We next see Margaret and her husband, George (Kevin Costner), understandably looking stunned as they dress for what writer/director Thomas Bezucha has us believe is the subsequent funeral. Instead, we've jumped forward in time a bit and it's for the upcoming nuptials between Lorna and her boyfriend, Donnie (William Brittain). Thus, it's not long before Lorna moves out of her in-laws' house and into Donnie's apartment in town with her now slightly older son, Jimmy (played by Otto and Bram Hornung).

While sad not to have her grandson living with her, Margaret at least knows the boy -- and thus the remaining connection with her son -- is nearby and easy to visit or have over at the house. But then she witnesses Donnie publicly abuse his new wife and stepson and before she can do anything, she's shocked to learn that all three have left town in the dark of night to go live with his mother in a nearby state.

Not willing to lose contact with her grandson, she decides she's going to go find him, with George -- a former career lawman -- reluctantly going along for the trip, mainly to protect and support his stubborn better half with hopes that doing so will allow her to do as the title says.

But they soon learn -- including via a bit of cautionary advice they receive from a loner Native American, Peter (Booboo Stewart), who they meet on their trek -- that the Weboy clan is not to be messed with.
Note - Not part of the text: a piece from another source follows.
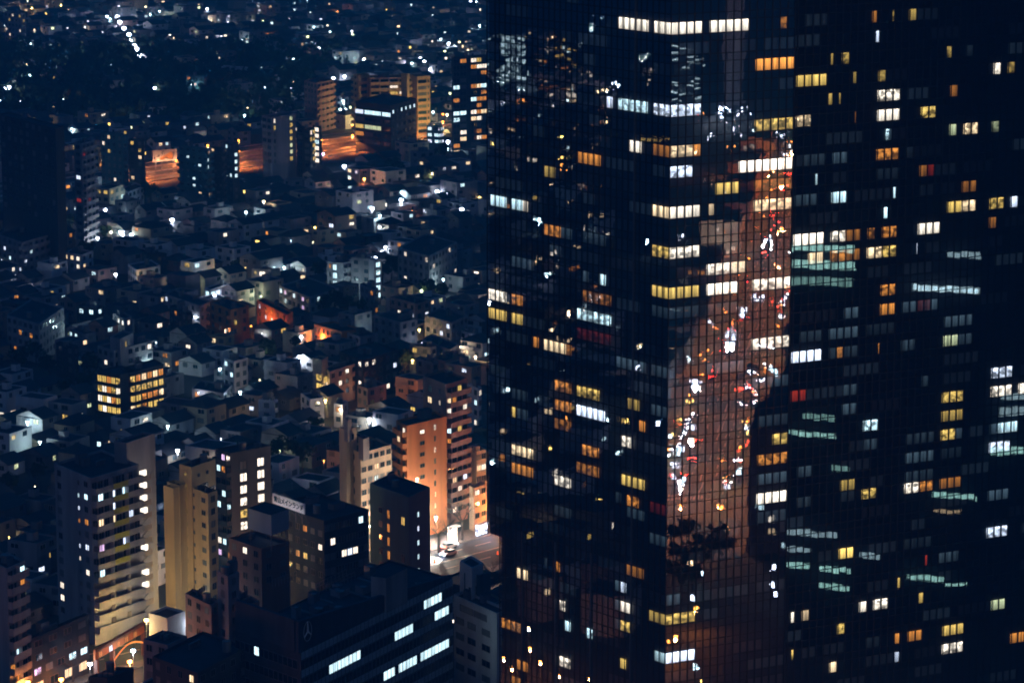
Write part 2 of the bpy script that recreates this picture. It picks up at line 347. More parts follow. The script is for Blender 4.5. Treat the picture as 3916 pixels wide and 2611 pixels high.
bld('apartment_building','white slab with large square openings and a tall white stair shaft',AB,[
 dict(t='B',N=(676,325),L=(597,287),R=(842,280),h=25.5,wall=W_CREAM,Lf=W(9,xs=[.5],w=1.6,h=1.5,fh=2.9,top=1.0,p=0,fr=FRW),Rf=W(8,5,w=1.5,h=1.2,fh=2.9,p=.04)),
 dict(t='B',N=(598,201),L=(560,188),R=(655,184),h=31,wall=W_CREAM,bits=0,Rf=W(1,1,top=1.5,p=0)),
 dict(t='B',N=(606,150),L=(586,140),R=(627,140),h=34.5,z0=29,wall=W_CONC,bits=0,mR=3),
 dict(t='B',N=(690,250),L=(664,236),R=(722,240),h=29.5,z0=24,wall=W_CONC,bits=0,mR=4,mL=4)],bits=2)
bld('apartment_building','terracotta brown tower face with narrow slot windows beside the bright street',AB,[
 dict(t='B',N=(925,178),L=(868,148),R=(1140,128),h=29.7,wall=W_TERRA,Rf=[W(9,xs=[.38],w=1.5,h=.9,fh=2.9,top=2,p=.25,pal='PW',seed=3),W(9,xs=[.7],w=.5,h=1.3,fh=2.9,top=1.4,p=.35,pal='PPO',seed=4)],Lf=B(9,2,w=1.5,h=1.4,fh=2.9,p=.1,ph=1.1,dep=1.1)),],bits=1)
bld('apartment_building','pale fourteen storey balcony tower rising behind the terracotta tower face',AB,[
 dict(t='D',N=(1405,1163),L=(1250,1105),R=(1545,1122),h=37,wall=W_PINK,Rf=B(13,4,w=1.5,h=1.6,fh=2.62,top=1.3,dep=1.4,ph=1.2,p=.08,lit={(1,0):'W',(1,1):'O',(2,0):'P',(4,0):'C',(4,2):'Y',(5,0):'O',(9,3):'B',(12,1):'P',(13,1):'P'},seed=12),
  Lf=[W(9,xs=[.3],w=1.8,h=1.5,fh=2.9,top=2,p=0,lit={(1,0):'W'}),W(9,xs=[.72],w=.6,h=1.1,fh=2.9,top=2,p=0,lit={(1,0):'P'})])],bits=1)
bld('office_building','dark block with a teal end wall of tiny lit windows, before the bright street',AB,[
 dict(t='B',N=(937,562),L=(725,486),R=(1050,508),h=26,wall=W_TEAL,Rf=W(7,xs=[.42],w=.8,h=1.2,fh=3.4,top=4.6,p=0,lit={(0,0):'C',(1,0):'B',(2,0):'C',(3,0):'C',(4,0):'C'}),
   Lf=[W(6,xs=[.48],w=.9,h=1.9,fh=3.3,top=5,p=1,pal='O'),W(2,xs=[.85],w=1.2,h=1.8,top=5.4,fh=9,p=0,lit={(0,0):'Y'}),W(6,xs=[.28],w=1.3,h=1.3,fh=3.3,top=5,p=0)])],bits=2)
# office block bottom centre
ro,oo=bld('office_building','large dark office block with ribbon windows and a ringed star emblem, bottom centre','office building',[
 dict(t='B',N=(350,1405),L=(0,1285),R=(1172,1003),h=27,wall=W_DARK,roof=RF_DARK,par=.4,
  Rf=dict(k='band',n=6,fh=3.6,h=1.8,top=1.7,pane=1.5,s0=.0,s1=1,litseg=[(0,.80,.94,'C!'),(1,.89,.985,'C!'),(1,.62,.745,'C!'),(1,.19,.325,'C!'),(1,.335,.385,'C!'),(3,.79,.98,'C!'),(3,.63,.75,'C!'),(3,.54,.60,'C!')]),
  Lf=dict(k='band',n=6,fh=3.6,h=1.7,top=1.7,pane=1.5,litseg=[(0,.34,.40,'C'),(2,.72,.97,'C')]),bits=0)],bits=0)
uo=oo[1].normalized(); no=V((uo.y,-uo.x)); LO=oo[1].length; ulo=oo[2].normalized(); Bo=oo[0]
for i in range(7):      # pale spandrel bands of the right facade
    z=27-1.55-3.6*i+ .12
    m=MB(); m.box(Bo+uo*.05,uo,LO-.1,no,.10,z,z+1.5 if i else 27.05,wallmat('office_spandrel',(.40,.48,.54),dirt=.25))
    for j in range(int(LO/1.5)): m.box(Bo+uo*(1.5*j),uo,.09,no,.14,z-.02,z+1.52 if i else 27.1,W_DARK)
    m.build('spandrel_band',ro)
# raking screen wall above the facade, high at the near corner
m=MB(); w3=wallmat('rake_cladding',(.06,.075,.10),scale=.6)
def pz(q,z): return (q.x,q.y,z)
a,b,c_,d_=Bo-no*.3,Bo+uo*LO-no*.3,Bo+uo*LO-no*1.3,Bo-no*1.3
m.poly([pz(a,27.06),pz(b,27.06),pz(b,27.8),pz(a,33.4)],w3); m.poly([pz(a,33.4),pz(b,27.8),pz(c_,27.8),pz(d_,33.4)],w3); m.poly([pz(d_,27.06),pz(d_,33.4),pz(c_,27.8),pz(c_,27.06)],w3)
e_=Bo+oo[2]+ulo*0; f_=e_+uo*1.0
m.poly([pz(e_,27.06),pz(a,27.06),pz(a,33.4),pz(e_,33.4)],w3); m.poly([pz(e_,33.4),pz(a,33.4),pz(d_+uo*1,33.4),pz(f_,33.4)],w3); m.poly([pz(f_,33.4),pz(d_+uo,33.4),pz(d_+uo,27.06),pz(f_,27.06)],w3)
m.poly([pz(b,27.06),pz(c_,27.06),pz(c_,27.8),pz(b,27.8)],w3); m.build('screen_wall',ro)
m=MB()
for k in range(1,26): q=Bo+uo*(LO*k/26)-no*.28; m.box(q,uo,.08,no,.06,27.1,33.3-5.6*k/26,W_DARK)
m.build('screen_joints',ro)
rq_=random.Random(17)
for k in range(16):
    q=Bo+uo*rq_.uniform(.15,.9)*LO+ulo*rq_.uniform(.12,.85)*oo[2].length; m=MB(); s_=rq_.uniform(1.2,3.2); hh=rq_.uniform(1,2.6)
    m.box(q,uo,s_*1.3,ulo,s_,26.7,26.7+hh,rq_.choice([METAL,W_MID,W_CONC]),RF_GREY); m.bar((q.x,q.y,26.7+hh),(q.x,q.y,26.9+hh),s_*.3,METAL,k=8); m.build('rooftop_plant',ro)
for k in range(5):
    a_=Bo+uo*(.18+.14*k)*LO+ulo*2; m=MB(); e2=a_+ulo*oo[2].length*.8; m.bar(pz(a_,27.3),pz(e2,27.3),.22,METAL,k=6); m.build('duct',ro)
# emblem: three pointed star in a ring
q=oo[0]+uo*3.2-no*.22; cz=30.6; e=MB(); em=wallmat('emblem_metal',(.75,.78,.8),dirt=.1)
def rp(a,rr): return (q.x+uo.x*math.cos(a)*rr,q.y+uo.y*math.cos(a)*rr,cz+math.sin(a)*rr*1.35)
for i in range(28): e.bar(rp(i*2*math.pi/28,1.45),rp((i+1)*2*math.pi/28,1.45),.045,em,k=4)
for a in (90,210,330):
    a=R_(a); t_=rp(a,1.4); l=rp(a+2.1,.32); r_=rp(a-2.1,.32); g=rp(a,.0)
    s_=[V(x)+V((no.x,no.y,0))*.02 for x in (g,r_,t_,l)]; e.poly(s_,em); e.poly([s_[0]-V((no.x,no.y,0))*.03,s_[3],s_[2],s_[1]],em)
    e.bar(rp(a,.1),rp(a,1.42),.22,em,r2=.12,k=4)
e.build('ring_emblem',ro)
# roof plant and screen wall on the office roof
def wpt(t,x,y,z): q=atz(px(t,x,y),z); return V((q.x,q.y))
a=wpt('B',812,1000,34); b=wpt('B',928,945,34); m=MB(); uu=(b-a).normalized(); m.box(a,uu,(b-a).length,V((-uu.y,uu.x)),3.5,26.7,34,W_MAUVE,RF_DARK); m.build('plant_screen',ro)
for (x0,y0,x1,y1) in ((435,1030,600,950),(490,1030,645,965),(200,1010,330,960)):
    a=wpt('B',x0,y0,28.4); b=wpt('B',x1,y1,28.4); m=MB()
    for zz in (27.6,28.4): m.bar((a.x,a.y,zz),(b.x,b.y,zz),.05,METAL)
    for k in range(9): c=a.lerp(b,k/8); m.bar((c.x,c.y,26.7),(c.x,c.y,28.4),.05,METAL)
    m.build('railing',ro)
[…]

With that especially being true of the matriarch of the clan, Blanche (Lesley Manville), who rules over her three adult sons, smiley-creepy brother (Jeffrey Donovan) and her daughter-in-law and grandson now that they've been brought into the fold.

For most of the film, Lane and Costner -- who previously were paired together as another wife and husband duo in "Man of Steel" -- make this drama -- where the title refers to a number of people and even a pet horse -- work quite well. The veteran performers more than make for a believable couple of that bygone era and you can easily sense and understand their loss on several fronts.

But then Bezucha opts to segue out of the family drama genre into that of the suspense thriller one along the lines of "Taken" and Mr. Neeson's other such "give me back what's mine or else you'll experience my particular set of skills" cinematic offerings. No, Martha and Jonathan, um, Margaret and George can't call on their "super man" to save the day, and thus they must resolve things on their own.

Alas, that's when the storyline jumps the rails as I didn't buy into the logic of their actions, particularly with their former daughter-in-law and grandson not being held against their will, at least technically or in a manner that would stand up in a court of law while trying to defend the tactics that are ultimately deployed on the "rescue mission."

It doesn't derail the entire offering, and on its own, the action-laced finale certainly works in a "Taken" sort of retributory meets vigilante sort of way. But it definitely gives the overall film the feeling of being a mash-up of two different genres lacking credible behavior in the end. That's particularly with Costner's character who certainly understands how the law works, with not enough related material present to sell his actions as sacrificial for the sake of his wife and grandson (if that's the storytelling intent).

Yes, people react to loss in all sorts of ways, sometimes unexpected. I just didn't buy how things ultimately play out here beyond the cathartic experience of watching bad people get theirs. With the first and second act buoying what follows, "Let Him Go" is decent enough to rate as a 6 out of 10.